Kuwahara was born in 1959 in Tokyo, and started presenting his work in the 1980s. His work seems to embrace the distortion and darkness of Japan’s high economic growth period, when he was growing up. A pig, half of the body of which has turned to ham; glittering imported, crude copy products, strange waterside creatures who are contaminated by factory sewage – they are depicted repeatedly with smooth flat brushstrokes. It seemed precisely as if his work were raising awareness of social problems, revealing the guilty conscience or shame of post-war Japanese society.
Since the mid-90s, however, Kuwahara’s work has moved away from such a social discourse, and his gaze started focusing on more private and internal aspects. Motifs of flowers, jellyfish, or dolls float in a milky-white plane, where specific temperature, languid warmness are drifting. When he started depicting nameless girls who are consumed on magazines and advertisements, sticky weights seen in his work was replaced by lightness. In his recent bright works, a feeling of desolation is accompanied by idiosyncratic happiness, and the girl figures resemble the Madonna. This exhibition will feature new and recent works produced since his solo show in 2012.

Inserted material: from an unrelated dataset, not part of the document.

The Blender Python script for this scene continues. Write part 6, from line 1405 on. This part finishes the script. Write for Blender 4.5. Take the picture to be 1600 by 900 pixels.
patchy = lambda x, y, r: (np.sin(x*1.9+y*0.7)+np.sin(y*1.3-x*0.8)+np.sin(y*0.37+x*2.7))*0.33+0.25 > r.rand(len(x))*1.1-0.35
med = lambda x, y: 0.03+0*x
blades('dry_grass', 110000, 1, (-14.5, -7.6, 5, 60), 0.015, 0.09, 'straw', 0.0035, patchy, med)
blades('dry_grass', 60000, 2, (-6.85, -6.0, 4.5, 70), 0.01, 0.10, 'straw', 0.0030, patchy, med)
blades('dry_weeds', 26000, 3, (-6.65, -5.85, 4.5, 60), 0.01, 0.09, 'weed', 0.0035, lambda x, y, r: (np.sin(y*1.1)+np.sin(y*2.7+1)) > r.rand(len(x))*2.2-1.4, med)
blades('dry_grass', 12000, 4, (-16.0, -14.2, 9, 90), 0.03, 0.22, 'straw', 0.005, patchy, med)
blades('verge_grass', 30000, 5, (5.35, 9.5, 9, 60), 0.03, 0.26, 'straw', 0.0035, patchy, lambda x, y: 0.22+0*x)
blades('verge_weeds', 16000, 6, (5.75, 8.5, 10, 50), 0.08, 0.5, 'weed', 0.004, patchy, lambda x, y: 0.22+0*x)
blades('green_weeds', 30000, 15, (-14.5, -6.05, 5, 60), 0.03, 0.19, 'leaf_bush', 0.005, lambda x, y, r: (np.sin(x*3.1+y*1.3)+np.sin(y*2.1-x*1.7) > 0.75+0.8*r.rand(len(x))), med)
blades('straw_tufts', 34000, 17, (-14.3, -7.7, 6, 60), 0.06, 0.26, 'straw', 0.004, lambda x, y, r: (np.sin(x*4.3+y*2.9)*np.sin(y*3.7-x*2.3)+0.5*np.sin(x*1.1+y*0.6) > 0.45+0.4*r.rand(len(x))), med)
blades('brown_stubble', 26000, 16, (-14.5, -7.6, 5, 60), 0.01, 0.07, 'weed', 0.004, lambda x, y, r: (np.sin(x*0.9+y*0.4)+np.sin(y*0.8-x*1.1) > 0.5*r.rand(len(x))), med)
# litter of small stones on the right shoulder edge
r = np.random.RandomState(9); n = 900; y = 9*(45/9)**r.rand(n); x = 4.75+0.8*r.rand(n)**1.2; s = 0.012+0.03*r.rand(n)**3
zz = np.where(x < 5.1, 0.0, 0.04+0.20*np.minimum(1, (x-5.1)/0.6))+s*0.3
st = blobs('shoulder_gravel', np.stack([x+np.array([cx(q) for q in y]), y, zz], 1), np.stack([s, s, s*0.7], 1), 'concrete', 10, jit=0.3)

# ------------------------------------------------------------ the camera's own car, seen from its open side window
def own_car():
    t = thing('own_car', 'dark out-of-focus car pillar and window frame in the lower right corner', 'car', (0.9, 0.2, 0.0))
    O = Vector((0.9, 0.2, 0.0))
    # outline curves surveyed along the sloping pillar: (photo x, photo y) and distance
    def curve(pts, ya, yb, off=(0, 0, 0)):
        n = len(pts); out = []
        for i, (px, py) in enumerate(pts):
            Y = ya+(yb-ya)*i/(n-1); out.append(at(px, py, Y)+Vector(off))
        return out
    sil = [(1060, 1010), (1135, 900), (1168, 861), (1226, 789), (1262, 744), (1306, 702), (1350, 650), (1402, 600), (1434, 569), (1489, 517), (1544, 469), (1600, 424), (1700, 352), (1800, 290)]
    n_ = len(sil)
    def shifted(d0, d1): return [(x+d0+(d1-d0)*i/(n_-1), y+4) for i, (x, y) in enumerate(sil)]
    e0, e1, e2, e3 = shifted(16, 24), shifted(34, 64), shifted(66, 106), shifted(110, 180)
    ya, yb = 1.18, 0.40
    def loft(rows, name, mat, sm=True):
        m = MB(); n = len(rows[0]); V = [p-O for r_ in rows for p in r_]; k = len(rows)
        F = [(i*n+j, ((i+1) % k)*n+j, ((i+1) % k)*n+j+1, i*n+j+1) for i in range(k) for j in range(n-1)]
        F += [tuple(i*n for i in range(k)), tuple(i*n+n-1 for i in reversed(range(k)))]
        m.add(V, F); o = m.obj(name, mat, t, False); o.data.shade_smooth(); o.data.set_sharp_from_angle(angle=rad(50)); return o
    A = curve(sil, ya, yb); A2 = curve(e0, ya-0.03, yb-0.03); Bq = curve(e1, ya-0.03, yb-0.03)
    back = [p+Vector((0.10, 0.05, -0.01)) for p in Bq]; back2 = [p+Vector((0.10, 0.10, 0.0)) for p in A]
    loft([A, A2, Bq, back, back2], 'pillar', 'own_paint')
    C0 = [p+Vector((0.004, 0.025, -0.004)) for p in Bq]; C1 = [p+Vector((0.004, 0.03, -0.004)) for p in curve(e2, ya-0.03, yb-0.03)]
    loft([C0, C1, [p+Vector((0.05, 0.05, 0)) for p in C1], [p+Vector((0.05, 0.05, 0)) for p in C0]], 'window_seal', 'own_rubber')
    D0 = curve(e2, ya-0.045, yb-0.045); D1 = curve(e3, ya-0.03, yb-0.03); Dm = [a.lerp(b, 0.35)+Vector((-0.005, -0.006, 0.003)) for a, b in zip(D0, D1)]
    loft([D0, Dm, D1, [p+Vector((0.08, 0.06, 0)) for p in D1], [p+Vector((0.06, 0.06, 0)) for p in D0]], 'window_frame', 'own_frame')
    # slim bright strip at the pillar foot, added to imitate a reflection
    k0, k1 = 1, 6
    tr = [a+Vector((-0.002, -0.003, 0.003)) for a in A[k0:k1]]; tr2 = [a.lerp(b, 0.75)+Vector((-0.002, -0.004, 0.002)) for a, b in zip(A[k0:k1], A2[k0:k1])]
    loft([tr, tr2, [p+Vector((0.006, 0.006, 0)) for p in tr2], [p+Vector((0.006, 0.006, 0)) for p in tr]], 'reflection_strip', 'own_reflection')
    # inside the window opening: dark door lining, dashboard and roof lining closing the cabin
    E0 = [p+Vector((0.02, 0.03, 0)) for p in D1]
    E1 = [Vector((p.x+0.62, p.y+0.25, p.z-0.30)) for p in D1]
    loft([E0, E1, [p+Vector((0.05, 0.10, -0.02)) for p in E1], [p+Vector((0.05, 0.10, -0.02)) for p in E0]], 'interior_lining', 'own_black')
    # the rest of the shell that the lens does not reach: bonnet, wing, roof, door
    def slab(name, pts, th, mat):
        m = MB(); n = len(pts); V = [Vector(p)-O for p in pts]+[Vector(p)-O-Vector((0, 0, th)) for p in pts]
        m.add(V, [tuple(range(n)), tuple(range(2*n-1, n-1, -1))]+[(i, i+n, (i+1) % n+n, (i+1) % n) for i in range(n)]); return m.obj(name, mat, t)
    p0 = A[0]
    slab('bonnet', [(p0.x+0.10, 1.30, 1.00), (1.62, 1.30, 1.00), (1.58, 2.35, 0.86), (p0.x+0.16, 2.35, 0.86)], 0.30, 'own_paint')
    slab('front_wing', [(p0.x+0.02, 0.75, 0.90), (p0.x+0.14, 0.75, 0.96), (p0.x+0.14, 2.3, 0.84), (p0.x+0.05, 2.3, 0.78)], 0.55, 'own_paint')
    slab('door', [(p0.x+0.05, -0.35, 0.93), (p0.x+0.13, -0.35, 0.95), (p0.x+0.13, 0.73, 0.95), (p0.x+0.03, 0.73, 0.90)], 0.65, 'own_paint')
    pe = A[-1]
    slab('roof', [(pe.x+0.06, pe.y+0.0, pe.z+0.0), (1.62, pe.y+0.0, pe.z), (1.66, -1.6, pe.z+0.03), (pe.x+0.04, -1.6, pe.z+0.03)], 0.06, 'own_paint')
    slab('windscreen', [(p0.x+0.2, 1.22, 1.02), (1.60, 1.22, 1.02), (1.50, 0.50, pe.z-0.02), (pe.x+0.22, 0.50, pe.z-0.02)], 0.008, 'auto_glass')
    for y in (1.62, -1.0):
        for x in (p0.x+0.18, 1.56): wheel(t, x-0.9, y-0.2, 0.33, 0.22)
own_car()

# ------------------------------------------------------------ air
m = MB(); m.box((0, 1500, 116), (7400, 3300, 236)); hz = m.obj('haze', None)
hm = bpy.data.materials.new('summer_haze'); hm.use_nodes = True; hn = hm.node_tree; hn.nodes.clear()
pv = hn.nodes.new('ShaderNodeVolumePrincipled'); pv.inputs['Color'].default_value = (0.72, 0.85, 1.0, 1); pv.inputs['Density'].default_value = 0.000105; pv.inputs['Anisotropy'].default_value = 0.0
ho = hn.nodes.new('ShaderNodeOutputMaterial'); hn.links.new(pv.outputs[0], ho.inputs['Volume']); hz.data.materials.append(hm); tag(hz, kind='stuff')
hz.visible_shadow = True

Since his first solo exhibition “Abandoned Child” in 1997, Masahiko Kuwahara has held eight exhibitions – “View”, “Life and Pus”, “Land Development”, “In the End of Summer”, “Window”, “Sweet and Desserts” and “Only in Dreams” at Tomio Koyama Gallery. Other major exhibitions include “TOKYO POP” (1996, Hiratsuka Museum of Art), “The Japanese Experience – Inevitable” (2002, Ursula Blickle Stiftung, Kraichtal, traveled to Museum der Moderne, Salzburg), “POPjack: Warhol to Murakami” (2002, Museum of Contemporary Art, Denver), “Japan Pop” (2005, Helsinki City Art Museum), and “Portrait Session” (2007, Hiroshima City Museum of Contemporary Art).